This past long weekend in San Francisco was interesting for Nick and I. We were expecting to love the city and maybe we were expecting too much. We’ve seen a lot of places and for me especially, some of them really stick with me, some of them I fall deeply in love with, while others, sort of fall by the wayside, happy to have seen them but glad to be home. San Francisco unfortunately fell into that second category for me.
I had been down to the city early in high school, so probably about 12 years ago. Nick had also been as a kid but didn’t remember much. I think the whole trip started and ended badly as well because of the issues at SFO airport (which I won’t be returning to.) It was such a struggle, having to fly around in the air for longer than our actual flight had taken from Portland to San Fran before they could have us land. Then the signage in that airport is not good but we managed to take the tram to the BART train station to get into the city. A very costly trip in to downtown on the BART let us out right next to our hotel in Union Square. We weren’t fans of the BART system, very dirty, so run down and whoever designed it made serious design errors.
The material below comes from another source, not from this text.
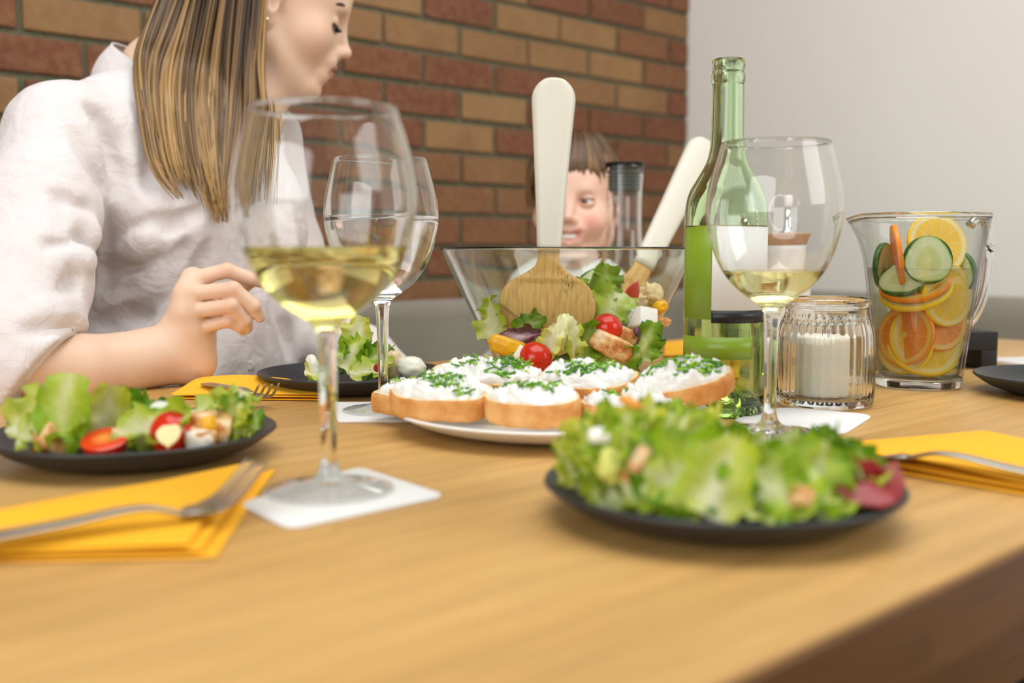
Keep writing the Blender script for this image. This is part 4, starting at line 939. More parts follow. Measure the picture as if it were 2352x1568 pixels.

Who puts fabric seats on a mass transit system in a light blue that isn’t vinyl or leather or something that will hold up? It was torn, pulling at the seams, stained… it was terrible.
Anyways, we got to our hotel, which we liked for the most part and enjoyed the location. We grabbed a late lunch in our neighborhood and then headed back to the hotel to rest a bit and change for our evening. We then headed out to ChinaTown which was only about a 10 minute walk from where we stayed and enjoyed a cool evening wandering around the streets and finally stopping at a Chinese restaurant in the area for dinner. Then we meandered back as the light was dimming toward Union Square.
Our second day there, Sunday, we wanted to see all the touristy things. So we decided to walk down to Fisherman’s Wharf (which wasn’t bad except for the Lombard Hill). We decided to stop by the Lombard curvy street that’s famous to San Francisco as Nick had never seen it before. Then we meandered down through Fisherman’s Wharf, had lunch down on the wharf (a very overpriced touristy lunch), then headed over to the Ghiradelli plaza, which Nick had never been to either. We shared a dark chocolate Ghiradelli sundae and looked around at how they make the chocolate there. We then decided to take the old streetcar back to our hotel and really enjoyed the ride back on the 1859 streetcar. We spent the afternoon resting in our hotel, I ran out to do a bit of shopping at nearby Zara and Madewell (which I don’t have here in Portland) and then headed to an early dinner.
After we ate, Nick had wanted to take an evening photo of the Golden Gate Bridge from a specific vantage point. So after a transportation debacle, we finally made it to Baker Beach. It wasn’t the exact place that Nick wanted to be (you can read about that here) and the weather was pretty hazy, so he took some photos and we grabbed a cab and headed back to our hotel.
The next morning we headed to the airport and were greeted with no signage and a hefty delay. Safe to say, our weekend was enjoyable but our impressions of the city were very different than we had hoped. I love old buildings and I love the aura they put off, and for all the beautiful old buildings in San Francisco, they were all just falling apart and looked terrible. The city was dirty and grungy and it made us realize how lucky we are in Portland to live in such a clean and beautiful old city. I also really missed the green that Portland has so much of, even downtown. I felt like San Francisco was lacking with trees in the city area and I really missed that.
After so much traveling and so much more to come, Nick and I have definitely found that there are not that many places in the world we would want to live and that we fall in love with. We are really lucky to have a place to call home that we love and a few other cities in the world that feel like home to us as well. Overall, I’m really glad that Nick and I got to see San Francisco together and I’m sure we’ll see it again in the future sometime, but it’s not a city I’ll be rushing back to. To step off that plane and breathe in the clean Oregon air, it made me really glad to be home.